On the north coast of Oregon, six major river systems spanning 940 square miles that drain into Tillamook and Nestucca bays provide a historic opportunity for science, collaboration between landowners, resource agencies and other stakeholders, and joint efforts of volunteers and professionals to come together to reconnect productive habitat for six species of anadromous (ocean-going) fish.
The Salmon Superhighway is the groundbreaking program created to achieve this goal. Trout Unlimited is a founding partner in this major, cooperative campaign — and TU’s Salmon Superhighway Coordinator, Sarah Zwissler, plays a key role in supporting it.

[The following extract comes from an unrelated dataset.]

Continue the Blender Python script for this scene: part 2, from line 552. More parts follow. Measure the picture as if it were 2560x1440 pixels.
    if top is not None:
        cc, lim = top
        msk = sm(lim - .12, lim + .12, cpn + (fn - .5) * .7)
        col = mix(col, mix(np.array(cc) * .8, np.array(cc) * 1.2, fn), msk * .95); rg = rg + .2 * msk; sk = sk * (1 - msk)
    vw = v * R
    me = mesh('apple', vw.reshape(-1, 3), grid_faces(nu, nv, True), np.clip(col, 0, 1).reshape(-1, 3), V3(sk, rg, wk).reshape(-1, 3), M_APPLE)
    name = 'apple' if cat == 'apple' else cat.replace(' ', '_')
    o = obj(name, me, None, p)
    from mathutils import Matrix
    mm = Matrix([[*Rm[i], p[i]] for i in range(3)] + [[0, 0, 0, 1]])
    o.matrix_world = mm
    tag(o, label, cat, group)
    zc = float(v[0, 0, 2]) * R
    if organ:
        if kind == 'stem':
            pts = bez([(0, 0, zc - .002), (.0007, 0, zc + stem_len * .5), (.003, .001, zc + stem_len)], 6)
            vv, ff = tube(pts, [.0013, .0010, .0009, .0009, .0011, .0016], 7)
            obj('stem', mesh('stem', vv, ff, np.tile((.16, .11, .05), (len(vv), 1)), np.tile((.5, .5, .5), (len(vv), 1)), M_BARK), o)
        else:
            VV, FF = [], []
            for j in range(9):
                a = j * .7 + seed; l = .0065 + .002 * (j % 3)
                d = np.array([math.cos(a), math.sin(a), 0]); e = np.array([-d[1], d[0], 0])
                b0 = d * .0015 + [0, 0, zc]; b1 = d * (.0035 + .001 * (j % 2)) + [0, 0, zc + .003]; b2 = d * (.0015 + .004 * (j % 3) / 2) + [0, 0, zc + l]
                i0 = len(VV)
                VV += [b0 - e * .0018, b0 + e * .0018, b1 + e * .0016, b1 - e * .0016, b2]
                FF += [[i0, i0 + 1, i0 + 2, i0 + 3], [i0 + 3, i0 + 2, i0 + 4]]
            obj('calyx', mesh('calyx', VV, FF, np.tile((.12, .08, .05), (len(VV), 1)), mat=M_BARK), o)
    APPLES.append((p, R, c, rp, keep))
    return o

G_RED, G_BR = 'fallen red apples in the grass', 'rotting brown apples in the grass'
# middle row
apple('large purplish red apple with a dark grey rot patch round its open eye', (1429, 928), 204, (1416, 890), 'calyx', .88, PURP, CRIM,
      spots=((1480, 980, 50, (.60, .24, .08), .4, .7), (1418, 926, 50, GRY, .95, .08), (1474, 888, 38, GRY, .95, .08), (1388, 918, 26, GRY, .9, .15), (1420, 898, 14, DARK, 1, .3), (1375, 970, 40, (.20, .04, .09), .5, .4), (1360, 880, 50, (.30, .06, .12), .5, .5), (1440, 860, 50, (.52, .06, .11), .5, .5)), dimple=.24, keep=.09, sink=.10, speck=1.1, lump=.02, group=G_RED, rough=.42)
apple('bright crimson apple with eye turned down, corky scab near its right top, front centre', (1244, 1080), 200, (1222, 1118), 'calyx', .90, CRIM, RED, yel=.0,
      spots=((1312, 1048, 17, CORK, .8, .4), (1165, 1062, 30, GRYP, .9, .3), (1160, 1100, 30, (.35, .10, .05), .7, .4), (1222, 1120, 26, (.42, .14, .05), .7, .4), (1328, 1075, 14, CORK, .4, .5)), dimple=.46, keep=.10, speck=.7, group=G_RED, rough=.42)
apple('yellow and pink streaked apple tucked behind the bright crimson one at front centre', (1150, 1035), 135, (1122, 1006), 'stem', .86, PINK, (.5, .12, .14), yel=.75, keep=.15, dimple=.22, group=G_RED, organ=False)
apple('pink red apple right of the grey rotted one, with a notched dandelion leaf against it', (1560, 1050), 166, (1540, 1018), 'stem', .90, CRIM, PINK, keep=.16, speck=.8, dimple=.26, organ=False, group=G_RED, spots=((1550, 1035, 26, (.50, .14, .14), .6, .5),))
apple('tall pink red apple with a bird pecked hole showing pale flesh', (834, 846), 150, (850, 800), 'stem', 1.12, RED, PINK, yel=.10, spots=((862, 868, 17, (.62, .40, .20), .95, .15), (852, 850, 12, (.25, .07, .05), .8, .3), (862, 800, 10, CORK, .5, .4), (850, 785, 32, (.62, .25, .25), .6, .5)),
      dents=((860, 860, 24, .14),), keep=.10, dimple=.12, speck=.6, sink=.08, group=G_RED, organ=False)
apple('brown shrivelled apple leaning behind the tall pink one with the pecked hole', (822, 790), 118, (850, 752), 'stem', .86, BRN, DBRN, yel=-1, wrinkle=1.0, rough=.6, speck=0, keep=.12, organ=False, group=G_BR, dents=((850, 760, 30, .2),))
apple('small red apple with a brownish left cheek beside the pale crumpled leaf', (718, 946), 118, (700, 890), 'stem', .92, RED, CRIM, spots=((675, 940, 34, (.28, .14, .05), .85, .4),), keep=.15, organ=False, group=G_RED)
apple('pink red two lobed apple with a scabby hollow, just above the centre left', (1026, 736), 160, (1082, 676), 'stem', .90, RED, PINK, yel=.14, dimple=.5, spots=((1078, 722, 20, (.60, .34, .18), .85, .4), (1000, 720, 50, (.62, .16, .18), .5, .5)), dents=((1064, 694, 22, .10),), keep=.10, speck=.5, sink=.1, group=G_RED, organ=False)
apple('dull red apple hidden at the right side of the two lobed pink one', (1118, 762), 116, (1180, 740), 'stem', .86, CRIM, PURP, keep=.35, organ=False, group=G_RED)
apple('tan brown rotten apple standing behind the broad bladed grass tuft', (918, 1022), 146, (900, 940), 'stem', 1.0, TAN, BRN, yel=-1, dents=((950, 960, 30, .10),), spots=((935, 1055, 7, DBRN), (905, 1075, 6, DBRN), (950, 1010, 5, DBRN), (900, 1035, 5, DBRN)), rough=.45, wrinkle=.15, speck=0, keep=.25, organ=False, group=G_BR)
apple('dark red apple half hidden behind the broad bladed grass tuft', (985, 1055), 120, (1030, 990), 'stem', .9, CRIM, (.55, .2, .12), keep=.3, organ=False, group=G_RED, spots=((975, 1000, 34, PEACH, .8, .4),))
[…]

Another of the Salmon Superhighway’s core partners, the U.S. Fish and Wildlife Service, recently published a feature article on the Salmon Superhighway in the Fall 2019 edition of its online magazine, Fish and Wildlife News. You can read that article (starts on page 14) here.
The Salmon Superhighway is dedicated to strategically planning and scaling up work to remove or mitigate fish passage barriers in the vital salmon and steelhead waters in this region. Starting in 2006, fisheries scientists and local habitat experts began assessing the entire Nestucca-Tillamook river landscape, which represents some of the richest salmon and steelhead recovery potential anywhere in the Lower 48.
They identified all 260-plus remaining fish passage barriers in the Tillamook-Nestucca system and determined that to fix them all would cost some $140 million and take about 70 years at current spending levels.
However, a detailed cost-benefit analysis revealed a portfolio of projects that achieves absolute maximum habitat bang-for-the buck: 93 projects that will result in access for six species of ocean-going fish to 95 percent of the habitat available that can be done in 10 years at a cost of about $34 million.
That’s the Salmon Superhighway in a nutshell.
Smart planning and budgeting, sound science, and a dedicated mix of people committed to a cooperative effort to achieve meaningful conservation goals: these are the foundation of the Salmon Superhighway program—and a hallmark of TU’s habitat restoration work more broadly.